Could voters be made to believe that two oilmen from Texas will protect consumer interests? The Republicans are spending millions on TV advertisements to try to make us think so. Bush and Cheney to reduce gas prices? Yeah, right! “Compassionate conservatism” means leaving your wallet at the gas pump. 

Bruce Joffe 

Oakland 

 

New ordinance could hurt students 

Editor: 

Please convey my compliments to William Inman on his excellent coverage of the City Council’s tortured discussion of eviction control tightening. His concluding paragraph, a quote from Ms. Bernay of the rent board, is, however, most puzzling and begs for further elucidation. Just how will the proposed changes in the ordinance “help every single student”? 

Common sense dictates that placing further constraints on eviction will result in further limitation on turnover of Berkeley apartments, thus fewer vacancies available for students seeking accommodations. The only students helped by the proposed Good Cause for Eviction amendment are those over 62 years old or disabled who already are sitting tenants, or students who’ve occupied their units for five years or more. These special categories (of students) will be safe from owner move-in eviction. Big deal! But hardly one that justifies Bernay’s claim that the proposed amendment will “help every single student.”  
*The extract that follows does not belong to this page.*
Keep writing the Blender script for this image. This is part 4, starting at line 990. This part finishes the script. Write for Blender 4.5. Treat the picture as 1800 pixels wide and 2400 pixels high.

Quite to the contrary. Tightening eviction controls limits turnover and shrinks the supply of available rentals, thus compounding the negative effects of twenty years of rent restrictions. New renters, students in particular, should be aware that the past twenty years of an unreasonably stringent rent law has shrunk our pre-1980, price controlled rental stock by twenty to twenty-five percent. The scarce vacancies for which new tenants compete are already priced at market level, and will be forced even higher by any measure that further limits supply. Students as well as other new tenants need less, not more, restriction of Berkeley’s residential rental market. 

Peggy Schioler 

Berkeley 

 

(Editor’s note: the ballot measure addresses seniors 60 years and older and tenants – including students – who have occupied their apartments for five years or longer.)